El asesinato de Bernal puso sobre aviso al cuartel general del espionaje español, que había enviado a Irak a varios de sus mejores agentes para acompañar a las tropas españolas desplegadas por Aznar. Dos semanas después del asesinato de Bernal, el entonces director de Inteligencia del CNI, Miguel Sánchez, viaja a Irak para entrevistar sobre el terreno a los agentes destinados en el país y preguntarles qué necesitaban. Allí se encuentra con Luis Ignacio Zanón, Carlos Baró, Alberto Martínez y Alfonso Vega, un equipo en el que los hombres de acción se complementan con los pegados al terreno. Tipos duros y tipos románticos. James ‘Bonds’ y George ‘Smileys’. Hablan de escoltas, coches blindados, armas largas...

La novela de Fernando Rueda es un ‘true crime’, pero también una crónica política de unos meses convulsos en los que Aznar quería recibir desde Irak los datos que justificasen su apoyo a la coalición atacante.

Los reportes

Aquellos espías trabajan sin descanso en condiciones de extremo peligro y consiguen información valiosa, pero nada que demuestre que el régimen de Sadam poseía armas de destrucción masiva. «Bernal y Martínez envían continuos reportes que indican que Irak no tiene armas de destrucción masiva, pero Aznar les ignoró. ‘Necesitamos más pruebas’, les dicen continuamente. Pero al no encontrarlas, el presidente prefiere los informes erróneos de la CIA y el MI6, que sí dicen que tienen armas de destrucción masiva. Los espías españoles alucinan de que no les hagan caso y sienten frustración, pero son profesionales y saben que otros manejan componentes políticos. Y ahí Aznar lo había dejado claro cuando dijo en el rancho de Bush, con los pies encima de la mesa, que estaba cambiando la historia de España de los últimos 200 años».

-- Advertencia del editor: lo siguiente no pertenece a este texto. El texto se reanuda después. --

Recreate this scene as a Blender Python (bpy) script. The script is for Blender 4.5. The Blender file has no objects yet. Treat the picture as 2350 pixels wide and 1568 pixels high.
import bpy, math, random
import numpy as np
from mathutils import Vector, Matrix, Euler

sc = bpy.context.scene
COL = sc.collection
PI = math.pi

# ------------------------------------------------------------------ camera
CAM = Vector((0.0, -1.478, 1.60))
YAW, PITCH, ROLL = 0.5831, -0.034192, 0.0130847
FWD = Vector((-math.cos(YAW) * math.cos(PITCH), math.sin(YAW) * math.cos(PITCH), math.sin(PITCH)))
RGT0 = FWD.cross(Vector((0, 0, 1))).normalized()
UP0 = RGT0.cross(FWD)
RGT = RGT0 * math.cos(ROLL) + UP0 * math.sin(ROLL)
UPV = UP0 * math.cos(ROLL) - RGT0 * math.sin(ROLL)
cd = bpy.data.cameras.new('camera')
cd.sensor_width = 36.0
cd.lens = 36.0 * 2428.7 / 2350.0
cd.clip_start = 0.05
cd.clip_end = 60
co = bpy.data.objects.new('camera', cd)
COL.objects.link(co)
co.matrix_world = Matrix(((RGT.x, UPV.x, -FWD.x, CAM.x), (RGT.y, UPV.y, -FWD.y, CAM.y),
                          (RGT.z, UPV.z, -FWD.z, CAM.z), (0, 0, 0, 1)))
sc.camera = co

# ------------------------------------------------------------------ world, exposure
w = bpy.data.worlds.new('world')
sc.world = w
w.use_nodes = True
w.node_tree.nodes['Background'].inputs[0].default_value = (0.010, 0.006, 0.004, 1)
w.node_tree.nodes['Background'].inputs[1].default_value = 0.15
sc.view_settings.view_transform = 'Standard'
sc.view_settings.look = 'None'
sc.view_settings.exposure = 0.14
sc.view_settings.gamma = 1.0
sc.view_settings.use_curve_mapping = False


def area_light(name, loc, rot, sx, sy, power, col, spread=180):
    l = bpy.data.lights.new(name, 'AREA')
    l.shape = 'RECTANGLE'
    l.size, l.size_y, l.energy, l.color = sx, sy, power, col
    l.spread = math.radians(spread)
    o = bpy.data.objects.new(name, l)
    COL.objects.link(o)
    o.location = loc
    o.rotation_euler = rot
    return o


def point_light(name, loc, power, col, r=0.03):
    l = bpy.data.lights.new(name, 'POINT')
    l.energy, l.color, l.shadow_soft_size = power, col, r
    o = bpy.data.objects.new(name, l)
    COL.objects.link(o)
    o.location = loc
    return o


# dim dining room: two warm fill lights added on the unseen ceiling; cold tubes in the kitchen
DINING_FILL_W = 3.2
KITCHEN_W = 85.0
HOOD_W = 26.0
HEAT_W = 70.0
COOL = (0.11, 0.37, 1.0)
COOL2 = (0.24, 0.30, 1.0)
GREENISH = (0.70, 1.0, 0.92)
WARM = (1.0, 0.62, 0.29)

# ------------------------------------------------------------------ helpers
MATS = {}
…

29 de noviembre de 2003. Zanón, Baró, Martínez y Vega, a los que les quedaba un mes en Irak, hacían de cicerones de José Ramón Merino, José Lucas Egea, José Carlos Rodríguez y José Manuel Sánchez, los espías que iban a sustituirlos, en un viaje desde Diwaniya, sede de la Brigada Plus Ultra, a Bagdad para visitar la Autoridad Provisional de la Coalición. En la ida, se hicieron una foto de recuerdo. A la vuelta, ocurre el infierno. Tras atravesar Mahmudiya, a 30 kilómetros al sur de la capital iraquí, sufren una emboscada en Latifiya. «Les pillan desprevenidos. Desde un coche les tirotean y como no van en vehículos blindados, en la primera embestida mueren dos y dos quedan heridos», rememora Rueda. Baró, que se pone al mando de los supervivientes, Merino, Zanón y Sánchez, los que han salido ilesos del ataque, pelean con sus pistolas frente a la turba. «No sólo es que los atacantes fueran más, es que estaban infinitamente mejor armados», asegura el autor. En esos minutos, no consiguen establecer comunicación con la base española, aunque sí con la sede central del CNI, pero en el momento de dar sus coordenadas, la llamada se corta. Baró manda a Sánchez a buscar ayuda y no la consigue, pero él salva la vida gracias a la intervención providencial de un clérigo local que le besa y le rescata de la muchedumbre. Los demás acaban cayendo ante el fuego enemigo.

Tras la investigación, el CNI culpó, sin pruebas, al traductor de Martínez, Flayeh Al Mayali, profesor de español en la universidad de Bagdad, de haber delatado a los agentes.